Zwei Fälle sind überliefert, bei denen führerlose Lokomotiven durch die Landschaft fuhren; das war allerdings nicht mehr in der Schmalspurzeit. Es war Ende der 1930er Jahre, als der Oberlokomotivführer Franz Hawlata während seines Pfingstspaziergangs eine unbesetzte Dampflokomotive beim Stadtbahnhof in Richtung Kipfenberg zockeln sah, die immer schneller wurde.

Er ging, so schnell er konnte, zum Bahnhof und alarmierte seine Kollegen an den Stationen entlang der Altmühltal-Express-Strecke. Erst in Kipfenberg konnten die Weichen so gestellt werden, dass die Lok auf ein Nebengleis rollte und angehalten wurde.

Dann 1954. Im Bahnhof Solnhofen hatte sich eine Rangierlok selbstständig gemacht, als der Führer die Schlusslichter kontrollierte. Die "Maschin" rollte immer schneller dahin Richtung Dollnstein. Der dortige Bahnhof wurde verständigt und die Eisenbahner handelten sofort. Eine zufällig unter Dampf stehende Lokomotive wurde der Ausreißerin entgegengeschickt, und gleich hinter Dollnstein kam die Lok auch schon an. Der Dampfzugfahrer legte den Rückwärtsgang ein, ließ sie sanft auflaufen und bremste sie ab.

Unter "Eisenbahnidylle" meldete die Volkszeitung/ EICHSTÄTTER KURIER am 9. November 1932 einen Vorfall, der für die Beteiligten gar nicht lustig war. Der Personenzug 217 von München nach Nürnberg war in den Bahnhof Eitensheim eingefahren. Der Fahrdienstleiter wollte dem Lokomotivführer mit dem "Befehlsstab" (Kelle) zu verstehen geben, dass er etwas weiter vorziehen sollte.

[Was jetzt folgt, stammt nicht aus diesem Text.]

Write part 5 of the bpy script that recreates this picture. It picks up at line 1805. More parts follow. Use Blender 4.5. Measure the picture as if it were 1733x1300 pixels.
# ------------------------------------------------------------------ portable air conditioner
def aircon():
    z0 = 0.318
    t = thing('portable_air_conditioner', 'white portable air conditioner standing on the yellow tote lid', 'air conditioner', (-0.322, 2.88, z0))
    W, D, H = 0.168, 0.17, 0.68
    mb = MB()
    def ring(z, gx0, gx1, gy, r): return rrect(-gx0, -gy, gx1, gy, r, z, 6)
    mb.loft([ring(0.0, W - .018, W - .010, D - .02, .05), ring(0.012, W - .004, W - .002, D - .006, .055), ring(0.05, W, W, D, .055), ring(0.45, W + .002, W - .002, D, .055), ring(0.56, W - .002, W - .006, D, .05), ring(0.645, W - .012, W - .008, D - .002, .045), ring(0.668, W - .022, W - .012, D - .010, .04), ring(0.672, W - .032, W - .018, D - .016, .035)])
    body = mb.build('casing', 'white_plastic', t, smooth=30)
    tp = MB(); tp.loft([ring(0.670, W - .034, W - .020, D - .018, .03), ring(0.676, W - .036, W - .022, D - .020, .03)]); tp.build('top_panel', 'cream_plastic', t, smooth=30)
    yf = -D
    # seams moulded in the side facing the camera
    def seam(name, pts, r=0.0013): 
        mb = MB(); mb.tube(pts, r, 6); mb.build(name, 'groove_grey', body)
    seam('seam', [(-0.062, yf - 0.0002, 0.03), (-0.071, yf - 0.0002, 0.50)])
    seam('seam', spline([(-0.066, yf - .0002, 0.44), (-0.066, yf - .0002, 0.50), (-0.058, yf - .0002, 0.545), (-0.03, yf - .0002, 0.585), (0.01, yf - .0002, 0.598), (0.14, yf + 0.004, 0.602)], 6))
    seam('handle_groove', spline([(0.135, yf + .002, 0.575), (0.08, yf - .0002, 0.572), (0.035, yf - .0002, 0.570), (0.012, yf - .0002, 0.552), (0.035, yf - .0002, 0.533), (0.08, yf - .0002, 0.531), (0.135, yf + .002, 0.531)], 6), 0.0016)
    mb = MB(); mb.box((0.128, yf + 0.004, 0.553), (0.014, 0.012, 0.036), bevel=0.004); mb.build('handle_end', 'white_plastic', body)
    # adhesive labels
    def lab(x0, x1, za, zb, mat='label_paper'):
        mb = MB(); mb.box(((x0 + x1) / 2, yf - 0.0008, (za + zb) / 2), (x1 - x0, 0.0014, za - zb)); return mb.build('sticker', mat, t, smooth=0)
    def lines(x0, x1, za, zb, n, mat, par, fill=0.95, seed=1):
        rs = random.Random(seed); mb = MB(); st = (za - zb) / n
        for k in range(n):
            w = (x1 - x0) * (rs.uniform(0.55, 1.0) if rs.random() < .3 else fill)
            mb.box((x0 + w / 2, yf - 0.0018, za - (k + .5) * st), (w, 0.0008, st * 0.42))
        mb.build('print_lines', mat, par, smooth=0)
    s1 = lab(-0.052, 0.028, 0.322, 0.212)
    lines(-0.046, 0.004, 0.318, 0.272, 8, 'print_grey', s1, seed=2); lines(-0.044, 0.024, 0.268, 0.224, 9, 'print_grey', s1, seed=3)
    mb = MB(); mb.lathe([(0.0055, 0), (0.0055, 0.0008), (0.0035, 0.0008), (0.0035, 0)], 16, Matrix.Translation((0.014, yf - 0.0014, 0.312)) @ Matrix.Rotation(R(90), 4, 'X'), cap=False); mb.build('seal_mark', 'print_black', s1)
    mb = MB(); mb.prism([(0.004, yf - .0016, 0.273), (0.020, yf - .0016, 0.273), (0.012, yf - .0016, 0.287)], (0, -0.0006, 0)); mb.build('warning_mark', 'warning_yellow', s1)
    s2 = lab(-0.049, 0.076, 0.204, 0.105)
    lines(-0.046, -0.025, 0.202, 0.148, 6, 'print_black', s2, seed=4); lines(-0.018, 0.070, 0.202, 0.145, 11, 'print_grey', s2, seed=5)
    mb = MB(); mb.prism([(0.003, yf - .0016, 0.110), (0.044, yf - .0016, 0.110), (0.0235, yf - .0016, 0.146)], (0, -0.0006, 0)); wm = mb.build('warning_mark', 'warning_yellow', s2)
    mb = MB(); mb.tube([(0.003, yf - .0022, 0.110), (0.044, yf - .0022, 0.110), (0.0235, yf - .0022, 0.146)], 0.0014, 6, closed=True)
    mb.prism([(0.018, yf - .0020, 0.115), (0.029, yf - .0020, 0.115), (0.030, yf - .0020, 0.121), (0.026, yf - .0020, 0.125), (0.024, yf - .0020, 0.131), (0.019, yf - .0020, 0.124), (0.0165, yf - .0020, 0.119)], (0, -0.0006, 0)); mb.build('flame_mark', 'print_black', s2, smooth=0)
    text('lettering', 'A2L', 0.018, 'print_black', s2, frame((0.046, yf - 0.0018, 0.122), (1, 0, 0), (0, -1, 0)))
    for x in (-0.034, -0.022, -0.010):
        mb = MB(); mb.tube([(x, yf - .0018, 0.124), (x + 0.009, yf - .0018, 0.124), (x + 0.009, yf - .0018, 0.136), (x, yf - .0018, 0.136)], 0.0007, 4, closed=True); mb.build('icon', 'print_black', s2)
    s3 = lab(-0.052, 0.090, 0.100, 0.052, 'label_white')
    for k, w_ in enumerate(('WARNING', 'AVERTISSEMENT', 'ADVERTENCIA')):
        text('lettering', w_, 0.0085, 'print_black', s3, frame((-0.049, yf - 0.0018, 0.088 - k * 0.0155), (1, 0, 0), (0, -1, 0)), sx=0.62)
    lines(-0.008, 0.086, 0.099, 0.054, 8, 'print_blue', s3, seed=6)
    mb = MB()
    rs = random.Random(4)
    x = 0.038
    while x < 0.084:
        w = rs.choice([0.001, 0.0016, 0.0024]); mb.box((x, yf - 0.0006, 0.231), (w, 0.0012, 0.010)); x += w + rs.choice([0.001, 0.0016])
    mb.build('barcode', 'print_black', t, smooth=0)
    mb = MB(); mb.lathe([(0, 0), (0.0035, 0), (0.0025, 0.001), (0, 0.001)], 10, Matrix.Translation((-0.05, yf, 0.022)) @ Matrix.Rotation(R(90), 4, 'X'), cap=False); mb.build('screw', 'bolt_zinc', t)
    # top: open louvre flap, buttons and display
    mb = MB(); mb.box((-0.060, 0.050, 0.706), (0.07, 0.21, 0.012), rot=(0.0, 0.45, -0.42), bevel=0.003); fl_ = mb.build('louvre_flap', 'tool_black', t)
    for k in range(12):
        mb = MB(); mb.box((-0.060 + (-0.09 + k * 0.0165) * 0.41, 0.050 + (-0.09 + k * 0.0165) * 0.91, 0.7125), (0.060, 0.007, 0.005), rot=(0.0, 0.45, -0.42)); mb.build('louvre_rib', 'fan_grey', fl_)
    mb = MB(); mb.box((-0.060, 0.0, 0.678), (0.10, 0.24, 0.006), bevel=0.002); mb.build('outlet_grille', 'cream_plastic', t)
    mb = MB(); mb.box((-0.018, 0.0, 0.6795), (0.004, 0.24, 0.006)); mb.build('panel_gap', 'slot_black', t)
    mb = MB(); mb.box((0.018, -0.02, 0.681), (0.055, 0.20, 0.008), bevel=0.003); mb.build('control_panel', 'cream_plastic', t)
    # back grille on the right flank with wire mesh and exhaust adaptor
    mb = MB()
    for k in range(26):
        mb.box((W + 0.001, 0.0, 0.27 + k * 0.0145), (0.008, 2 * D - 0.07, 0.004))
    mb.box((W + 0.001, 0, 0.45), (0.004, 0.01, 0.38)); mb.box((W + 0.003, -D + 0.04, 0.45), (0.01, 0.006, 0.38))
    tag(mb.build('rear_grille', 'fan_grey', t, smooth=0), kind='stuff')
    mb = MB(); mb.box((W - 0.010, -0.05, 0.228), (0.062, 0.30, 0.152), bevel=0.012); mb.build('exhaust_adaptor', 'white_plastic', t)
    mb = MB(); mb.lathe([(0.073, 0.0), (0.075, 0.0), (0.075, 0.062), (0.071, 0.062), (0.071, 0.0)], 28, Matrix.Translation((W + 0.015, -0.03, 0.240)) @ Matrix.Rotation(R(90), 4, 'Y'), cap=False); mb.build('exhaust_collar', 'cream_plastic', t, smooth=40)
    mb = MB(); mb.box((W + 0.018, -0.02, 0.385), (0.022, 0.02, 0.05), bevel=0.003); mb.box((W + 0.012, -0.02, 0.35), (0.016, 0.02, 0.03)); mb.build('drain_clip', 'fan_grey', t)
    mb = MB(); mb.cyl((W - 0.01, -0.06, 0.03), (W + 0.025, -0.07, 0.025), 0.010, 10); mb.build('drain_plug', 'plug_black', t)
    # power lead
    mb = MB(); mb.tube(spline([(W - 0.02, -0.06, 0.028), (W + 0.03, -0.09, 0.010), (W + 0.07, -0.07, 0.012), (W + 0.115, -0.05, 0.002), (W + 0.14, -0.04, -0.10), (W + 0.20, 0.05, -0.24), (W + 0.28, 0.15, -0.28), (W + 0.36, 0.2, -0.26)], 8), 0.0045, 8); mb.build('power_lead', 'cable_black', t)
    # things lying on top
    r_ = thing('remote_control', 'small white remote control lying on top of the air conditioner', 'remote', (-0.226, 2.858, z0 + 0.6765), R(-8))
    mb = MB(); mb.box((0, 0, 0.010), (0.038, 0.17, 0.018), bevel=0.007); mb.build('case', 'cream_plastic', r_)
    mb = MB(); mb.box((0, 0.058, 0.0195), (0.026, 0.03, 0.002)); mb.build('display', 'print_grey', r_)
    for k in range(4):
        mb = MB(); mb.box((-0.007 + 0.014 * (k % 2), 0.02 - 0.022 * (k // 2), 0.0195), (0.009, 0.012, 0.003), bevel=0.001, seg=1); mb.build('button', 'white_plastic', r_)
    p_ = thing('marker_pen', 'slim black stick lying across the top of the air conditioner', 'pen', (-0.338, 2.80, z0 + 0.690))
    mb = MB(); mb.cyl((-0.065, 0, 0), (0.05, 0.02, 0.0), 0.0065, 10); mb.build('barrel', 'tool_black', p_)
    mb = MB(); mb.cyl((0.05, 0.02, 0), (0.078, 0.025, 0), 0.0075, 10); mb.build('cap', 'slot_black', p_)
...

Der Führer sah darin aber ein Abfahrtszeichen und dampfte los – die beiden Schaffner standen auf dem Bahnsteig in Eitensheim. Per Telefon wurde der Bahnhof Tauberfeld verständigt, er solle den Zug anhalten. Das wurde gemacht. Dem Lokomotivführer blieb nichts anderes übrig als rückwärts nach Eitensheim zu dampfen und das Personal zusteigen zu lassen. Bemerkung der Zeitung: "Eine Idylle aus den Kinderjahren der Eisenbahn."

Nach dem Ende der "Bockerlbahnzeit" wurden Ende November 1934 ein paar Waggons 3. Klasse von Lastwagen über die Spitalbrücke, die Residenz und das Buchtal durch die Stadt geschleppt. Sie wurden zum Steinbruch der Firmen Karl und Neumeyer befördert und dienten den Steinbrechern als Unterkunft beim Brotzeitmachen.